Right now, I'm thinking I should get a USB 3.0 enclosure with a 7200rpm drive, 500gb or more. Then break it into two partitions, one for my catalogs, the other for scratch disk. Is that a good idea? Will using one partition as a scratch disk put more wear on the drive as a whole?

Or would an SSD be a better option? After all, then I won't have to worry about wear and tear on the drive as much. But is 7200 fast enough that I won't notice the difference, or is USB 3.0 still the bottleneck when it comes to read/write speeds between a 7200hdd and an SSD?

Or, should I get a smaller SSD exclusively for scratch disk, and a separate drive for cataloging?
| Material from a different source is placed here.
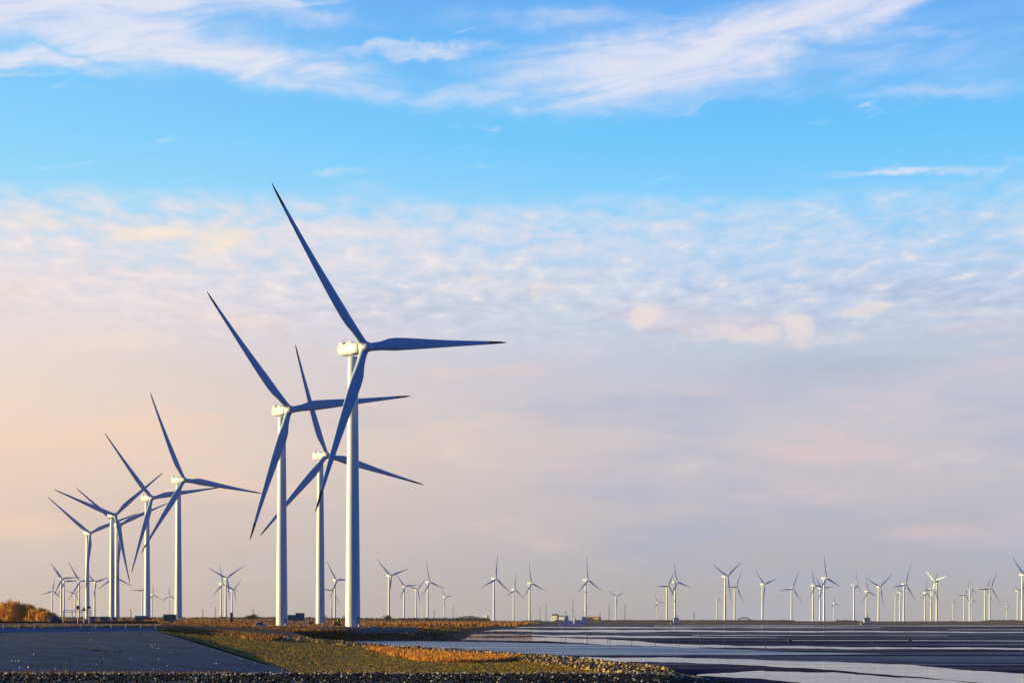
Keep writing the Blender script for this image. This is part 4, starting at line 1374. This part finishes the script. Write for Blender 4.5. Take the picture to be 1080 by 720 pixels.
# cabinets and guard rail on the pier
def cabinet(px, py0, py1, Y, wpx, mat, label, name='cabinet', cat='cabinet', group='pale cabinets on the pier'):
    b = at(px, py1, Y); H = at(px, py0, Y).z - b.z; W = wpx / F * Y
    r = empty(name, b); tag(r, label, cat, group)
    m_ = MB(); m_.box((0, 0, H / 2), (W, 1.1, H), 0, .05); m_.box((0, 0, H + .05), (W + .15, 1.25, .1)); m_.build('body', mat, r)
    m_ = MB(); m_.box((-W * .24, -.57, H / 2), (W * .42, .04, H * .8)); m_.box((W * .24, -.57, H / 2), (W * .42, .04, H * .8)); m_.build('door', M_conc, r)


cabinet(343.5, 660.2, 663.4, 702, 7.5, M_wpaint, 'pale cabinet on the pier between the two nearer towers')
cabinet(391.5, 660.0, 663.6, 702, 4.2, M_wpaint, 'left one of two pale cabinets right of the nearest tower')
cabinet(396.8, 660.0, 663.6, 702, 4.2, M_wpaint, 'right one of two pale cabinets right of the nearest tower')
cabinet(318.0, 659.6, 663.6, 698, 4.0, M_palegreen, 'pale green cabinet below the teal equipment house')
vehicle('parked_van', 275, 661.3, 690, 4.6, 1.9, 1.75, 0.15, M_wpaint, 'cream white van parked at the left end of the pier rail', 'van')

gr = empty('pier_railing', at(350, 665, 698)); tag(gr, 'pale green railing running along the top of the black rock pier', 'railing')
ga, gb2 = atz(285, 691, 3.55), atz(440, 700, 3.3)
m_ = MB()
for zf in (.25, .6, .95, 1.25): m_.rod(ga + Vector((0, 0, zf)), gb2 + Vector((0, 0, zf)), .07)
o = m_.build('rail', M_greenrail, gr); o.location = -gr.location
pm_ = MB(); pm_.rod((0, 0, -.3), (0, 0, 1.35), .08); p0 = None
for i in range(27):
    if p0 is None: p0 = pm_.build('post', M_greenrail, gr); q = p0
    else: q = p0.copy(); C.objects.link(q); q.parent = gr
    q.location = ga.lerp(gb2, i / 26) - gr.location
wl = MB(); d_ = gb2 - ga; md = (ga + gb2) / 2
wl.box((md.x, md.y + 0.5, md.z + .1), (d_.length, .5, 1.5), math.atan2(d_.y, d_.x), .05)
o = wl.build('parapet', M_conc); tag(o, 'low grey concrete parapet under the pale green railing on the pier', 'parapet')


# ---- far shore things
def house(px, py0, py1, Y, wpx, wall, roofm, label, name='house', windows=3, depth=9, flat=False):
    return shed(px, Y, wpx, py0, py1, wall, label, 'flat' if flat else 'gable', depth, name, 'house' if name == 'house' else 'building', None, roofm, windows)


house(585.5, 646.8, 654.6, 3900, 6.5, M_wpaint, M_roof, 'white house left of the two blue boats')
house(594, 648.5, 654.4, 3920, 10, M_wpaint, M_greenrail, 'long pale building behind the left blue boat', 'long_building', 3, 9)
house(625, 649.6, 654.6, 3900, 17, M_brick, M_orange, 'long low building with orange roof right of the blue boats', 'long_building', 3, 10)
house(512.5, 648.8, 653.2, 3300, 4.6, M_wpaint, M_wpaint, 'white cabin right of the low hill', 'cabin', 1, 6, True)

M_deckhouse = mat_noise('deckhouse_blue_paint', (0.03, 0.26, 0.80), (0.05, 0.32, 0.85), 0.6, rough=0.4)


def boat(px, Y, Lm, Hh, label, flip, cabinmat):
    r = empty('fishing_boat', atz(px, Y, 0.0)); tag(r, label, 'boat', 'blue boats moored at the far shore'); r.scale = (flip * 1.1, 1.2, 1.35)
    m_ = MB()
    n = 14; vs = []
    for i in range(n):
        t = i / (n - 1); x = -Lm / 2 + Lm * t
        w = 2.6 * (1 - max(0, (t - .55) / .45) ** 2.2) * (0.85 + .15 * min(1, t * 5))
        top = Hh * (0.8 + 0.5 * max(0, t - .5) ** 1.5 * 2 + .1 * (1 - t))
        vs += [(x, -w * .55, -.5), (x, -w, top), (x, w, top), (x, w * .55, -.5)]
    fs = []
    for i in range(n - 1):
        for j in range(4):
            a = i * 4 + j; b2 = i * 4 + (j + 1) % 4
            fs.append((a, b2, b2 + 4, a + 4))
    fs += [(3, 2, 1, 0), tuple((n - 1) * 4 + j for j in range(4))]
    m_.add(vs, fs); m_.build('hull', M_blue, r)
    m_ = MB(); m_.box((-Lm * .18, 0, Hh + 2.2), (Lm * .36, 3.8, 4.4), 0, .2); m_.box((-Lm * .16, 0, Hh + 5.3), (Lm * .24, 3.0, 2.2), 0, .2)
    cb = m_.build('wheelhouse', cabinmat, r)
    m_ = MB(); m_.box((-Lm * .16, -1.53, Hh + 5.5), (Lm * .2, .05, .8)); m_.box((-Lm * .16, -1.93, Hh + 3), (Lm * .26, .06, .8)); m_.build('window', M_glass, cb)
    m_ = MB(); m_.rod((-Lm * .2, 0, Hh + 6), (-Lm * .2, 0, Hh + 12), .22, .12); m_.rod((Lm * .2, 0, Hh), (Lm * .2, 0, Hh + 7), .2, .12); m_.rod((Lm * .2, 0, Hh + 6.5), (-Lm * .1, 0, Hh + 6.6), .08)
    m_.box((-Lm * .2, 0, Hh + 11), (1.6, .5, 1.8), 0, .1)
    m_.build('mast', M_dark, r)


boat(599, 3480, 17, 4.6, 'left blue fishing boat with a dark mast, moored at the far shore', 1, M_deckhouse)
boat(613.5, 3480, 20, 4.2, 'right, longer blue fishing boat with two masts, moored at the far shore', -1, M_deckhouse)
r = empty('barge', atz(600, 3400, 0)); tag(r, 'flat dark blue barge lying in front of the two fishing boats', 'barge')
m_ = MB(); m_.box((0, 0, .7), (32, 7, 2.4), 0, .4); m_.build('hull', M_blue, r)
m_ = MB(); m_.box((0, 0, 2.0), (29, 6, .25)); m_.build('deck', M_greenrail, r)
r = empty('tank', atz(606.0, 3470, 0)); tag(r, 'small white silo standing between the two blue boats', 'tank')
m_ = MB(); m_.smooth = True; m_.lathe([(1.7, -.5), (1.7, 11), (1.2, 12.2), (.2, 12.8)], 20); m_.build('shell', M_wpaint, r)
m_ = MB(); m_.rod((1.9, 0, 0), (1.9, 0, 12), .08); m_.rod((2.3, 0, 0), (2.3, 0, 12), .08); m_.build('ladder', M_dark, r)


def jetty_house(px, Y, label, s):
    r = empty('jetty_house', atz(px, Y, 0)); tag(r, label, 'jetty house'); r.scale = (1, 1, 1.15)
    m_ = MB(); m_.box((0, 0, 1.2), (20 * s, 9, 3.6), 0, .4, .86); m_.build('base', M_brick, r)
    m_ = MB(); m_.box((1.5 * s, 0, 5.6), (11 * s, 6, 5.2), 0, .15); w = m_.build('wall', M_wpaint, r)
    m_ = MB(); m_.add([(-4.6 * s, -3.5, 8.2), (7.6 * s, -3.5, 8.2), (7.6 * s, 3.5, 8.2), (-4.6 * s, 3.5, 8.2), (-2.5 * s, 0, 10.6), (5.5 * s, 0, 10.6)], [(0, 1, 5, 4), (2, 3, 4, 5), (1, 2, 5), (3, 0, 4), (0, 3, 2, 1)]); m_.build('roof', M_roof, r)
    m_ = MB(); m_.box((-.5 * s, -3.04, 6), (1.6, .06, 1.8)); m_.box((3.8 * s, -3.04, 6), (1.6, .06, 1.8)); m_.build('window', M_glass, r)
    m_ = MB(); m_.rod((3.5 * s, 0, 10), (3.5 * s, 0, 16), .25, .1); m_.box((3.5 * s, 0, 12.6), (1.8, .3, 1.6)); m_.build('mast', M_dark, r)


jetty_house(712.5, 3480, 'small tan beacon house standing in the water below the crossed turbine pair', .85)
jetty_house(913.5, 3500, 'stone jetty hut with a mast in front of the far dyke', 1.0)

# arch bridge
r = empty('arch_bridge', atz(785, 4300, 5)); tag(r, 'red brown arch bridge on the horizon', 'bridge')
W = 17 / F * 4300
for y in (-4, 4):
    m_ = MB(); pv = None
    for k in range(17):
        t = k / 16; p = Vector((-W / 2 + W * t, y, 9.0 * 4 * t * (1 - t)))
        if pv is not None: m_.rod(pv, p, .8, n=6)
        pv = p
    m_.build('arch', M_rust, r)
m_ = MB(); m_.box((0, 0, 1.2), (W * 1.3, 9, 1.2)); m_.build('deck', M_rust, r)
for k in range(2, 11):
    t = k / 12
    for y in (-4, 4):
        m_ = MB(); m_.rod((-W / 2 + W * t, y, 1.2), (-W / 2 + W * t, y, 9.0 * 4 * t * (1 - t)), .22, n=5)
        m_.build('hanger', M_rust, r)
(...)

As annoying as it would be to have to use 2 drives all the time, if it's the best solution, I may go with it.

Thanks for your time!
 
Once you have an SSD drive for system and apps then you may not need an external scratch disk. As long as there is sufficient space on the SSD this will be considerably faster than an external HD. Being solid state it runs at a speed close to that of normal memory.

If you need a bigger scratch disk than you have internal space for the fastest option would be a thunderbolt SSD. From what I've read, a 7200 HD will give a similar apparent speed as an SSD through a USB 3 port.

Partitioning your external storage drive will give the slowest result as you will be writing files and cache to the same drive at the same time. In my experience drives get out of date before they ware out but it's always good to have a backup of important work.

My dream setup would be a the new Drobo Mini full of SSD drives but that is expensive and Drobo don't have the best reputation.